La sentenza di primo grado – giova ricordarlo – é stata appellata dal pm, ma la Corte di Appello di Catanzaro con sentenza del 21 giugno 2012 ha confermato l’assoluzione. Anche la sentenza di assoluzione é stata impugnata, ma lo stesso pm con atto depositato in cancelleria il 18.12.2012 ha rinunziato al ricorso in cassazione per cui solo a seguito di tale rinunzia la pronuncia di assoluzione è divenuta definitiva.

 «La notizia del sequestro e dei reati contestati hanno avuto ampia eco a livello nazionale e locale in quanto  ripresa ed amplificata da tutte le testate giornalistiche e dai notiziari televisivi. Con inusitata ridondanza é stata  stigmatizzata dai mass-media l’ipotizzata esistenza di una cupola affaristico-istituzionale operante in totale dispregio della legalità.

La reputazione commerciale e personale dell’esponente e delle società da lui rappresentate é stata distrutta mentre per far fronte agli obblighi assunti  nei confronti delle imprese esecutrici dei lavori e dei clienti che avevano prenotato l’acquisto degli alloggi, le società ricorrenti hanno dovuto attingere a finanziamenti bancari, sopportandone gli onerosissimi oneri, oltre che risarcire i creditori dei danni dagli stessi patiti per il tardato pagamento delle forniture eseguite».  «Le opere che, all’atto del sequestro, erano parzialmente costruite, sono rimaste esposte alle intemperie per circa 20 mesi» e «per oltre venti mesi la parte ricorrente non ha potuto dunque disporre della proprietà dei suoi beni sebbene all’esito del procedimento penale avviato a suo carico siano stati ritenuti totalmente insussistenti i fatti criminosi addebitati a suo carico».

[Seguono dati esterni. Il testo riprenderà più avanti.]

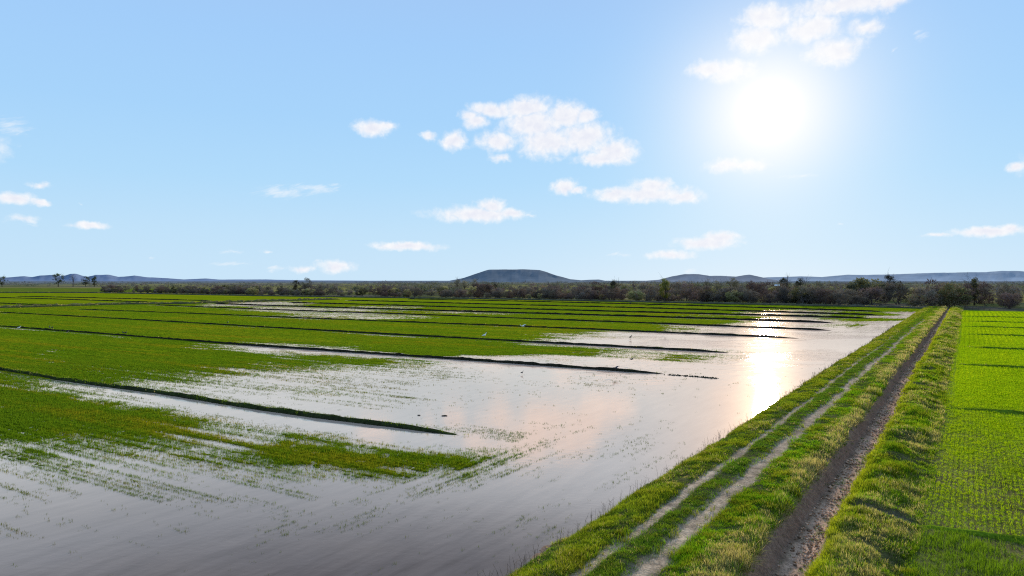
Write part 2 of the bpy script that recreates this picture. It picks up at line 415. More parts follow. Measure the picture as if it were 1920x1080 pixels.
# ------------------------------------------------------------------ setting: plain, water, field
def build_ground():
    rad = np.r_[0, 200, 235, np.geomspace(260, 45000, 60)]
    ang = np.linspace(-math.pi, math.pi, 181)
    Rr, A = np.meshgrid(rad, ang, indexing='ij')
    X = Rr*np.sin(A); Y = Rr*np.cos(A)
    Z = np.where(Rr < 240, -.9, -.35)+np.where(Rr > 400, fbm(X*.004, Y*.004, 40)*.25, 0)
    n1 = fbm(X*.011, Y*.011, 41); n2 = fbm(X*.03, Y*.03, 42)
    near = np.array([.27, .225, .06]); oliv = np.array([.11, .115, .035]); tan = np.array([.26, .2, .10])
    c = near+(oliv-near)*sstep(-.2, .3, n1)[..., None]+(tan-near)*sstep(.1, .45, n2)[..., None]
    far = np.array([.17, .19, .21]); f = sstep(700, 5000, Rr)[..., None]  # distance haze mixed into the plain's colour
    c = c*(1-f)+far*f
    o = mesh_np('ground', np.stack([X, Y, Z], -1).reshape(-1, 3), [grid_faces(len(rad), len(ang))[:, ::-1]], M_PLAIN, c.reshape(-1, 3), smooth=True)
    tag(o, 'flat scrubby plain of dry olive grass stretching to the hills', 'ground', kind='structure')
build_ground()

def build_water():
    pts = [wt(-12.2, -25), wt(-12.2, 268)]+[tuple(p) for p in FARB[::-1][1:]]+[(-620, 300), (-160, -25)]
    V = np.array([(x, y, 0.0) for x, y in pts])
    o = mesh_np('water', V, [np.arange(len(V))[None, :]], M_WATER)
    if o.data.polygons[0].normal.z < 0: o.data.flip_normals()
    tag(o, 'shallow silver grey flood water lying over the young crop', 'water', kind='structure')
build_water()

G_FULL = np.array([.19, .25, .004])
def build_field():
    pxs = np.arange(-330, 1800, 3.2)
    pys = HZ+np.exp(np.linspace(math.log(19.5), math.log(900), 620))
    PX, PY = np.meshgrid(pxs, pys, indexing='xy')
    x, y = ground(PX.ravel(), PY.ravel())
    G, n, a, t, al, ac, head = cover_full(x, y)
    h = np.clip(.16*(G-.80+.34*n+.35*fbm(x*2.2, y*2.2, 27, 3)*sstep(110, 60, y)), -.12, .05)
    lim = np.interp(PX.ravel(), FARB_PX[:, 0], FARB_PX[:, 1])
    ok = (PY.ravel() > lim-.3) & (a < -12.7) & (h > -.022)
    okf = ok.reshape(PX.shape)
    anyv = okf[:-1, :-1] | okf[1:, :-1] | okf[:-1, 1:] | okf[1:, 1:]
    geo = ((PY.ravel() > lim-.3) & (a < -12.7)).reshape(PX.shape)
    allg = geo[:-1, :-1] & geo[1:, :-1] & geo[:-1, 1:] & geo[1:, 1:]
    Fq = grid_faces(*PX.shape)[(anyv & allg).ravel()]
    used = np.unique(Fq); re = np.full(len(x), -1); re[used] = np.arange(len(used))
    c = np.empty((len(x), 3))
    mud = np.array([.06, .065, .02]); wet = sstep(.55, .95, G+.2*n)[:, None]
    y2 = np.array([.25, .265, .006])
    gg = G_FULL+(y2-G_FULL)*sstep(0, .5, fbm(al*.01, ac*.06, 31))[:, None]
    c = mud*(1-wet)+gg*(.62+.38*sstep(40, 110, y))[:, None]*wet
    V = np.stack([x, y, h], 1)[used]
    o = mesh_np('field', V, [re[Fq][:, ::-1]], M_CROP, c[used], smooth=True)
    if o.data.polygons[0].normal.z < 0: o.data.flip_normals()
    tag(o, 'half drowned green crop field left of the track', 'field', kind='structure')
build_field()

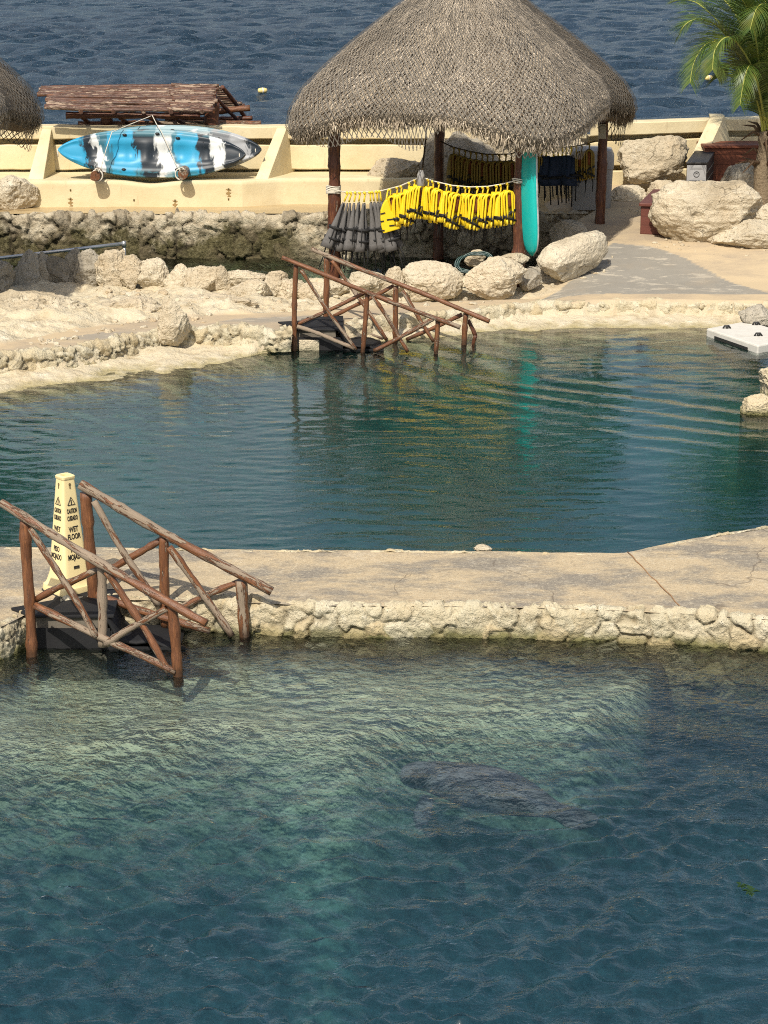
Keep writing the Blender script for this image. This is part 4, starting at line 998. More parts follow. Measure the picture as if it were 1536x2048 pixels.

«Purtroppo, – continua Vitale – in tema di danni provocati dall’attività giudiziaria, l’ordinamento vigente in Italia non prevede alcun indennizzo nell’ipotesi di una imputazione ingiusta, cioè per un’imputazione rivelatasi poi infondata a seguito di sentenza di assoluzione.

 Pertanto, non ha diritto al risarcimento del danno chi è stato ingiustamente imputato di qualche reato, anche se le accuse, dalle quali poi viene assolto, hanno finito col compromettere la sua reputazione economica e commerciale oltre che l’attività economica dal medesimo esercitata».

Si arriva così alla richiesta da parte dell’imprenditore lucano.

«Si chiede che la Corte adita accerti la violazione delle richiamate norme convenzionali e relativi protocolli da parte del Governo Italiano e lo condanni al risarcimento in favore di parte ricorrente di tutti i danni patrimoniali e morali subiti nella misura che si fa riserva di quantificare più precisamente nel corso della presente procedura.

Il ricorrente dichiara infine di non aver  sottoposto il suo caso ad alcun altra autorità internazionale e si riserva di produrre tutta la documentazione utile ai fini della sua trattazione del presente giudizio. Il ricorrente chiede di poter far uso della sua propria lingua italiana in tutti i suoi scritti difensivi e nell’eventuale dibattimento davanti alla Corte Europea dei Diritti dell’Uomo, nonché di avere gratuitamente la traduzione in lingua italiana della corrispondenza a lui inviata dal Segretariato della Corte Europea dei Diritti dell’Uomo e degli scritti difensivi del Governo italiano».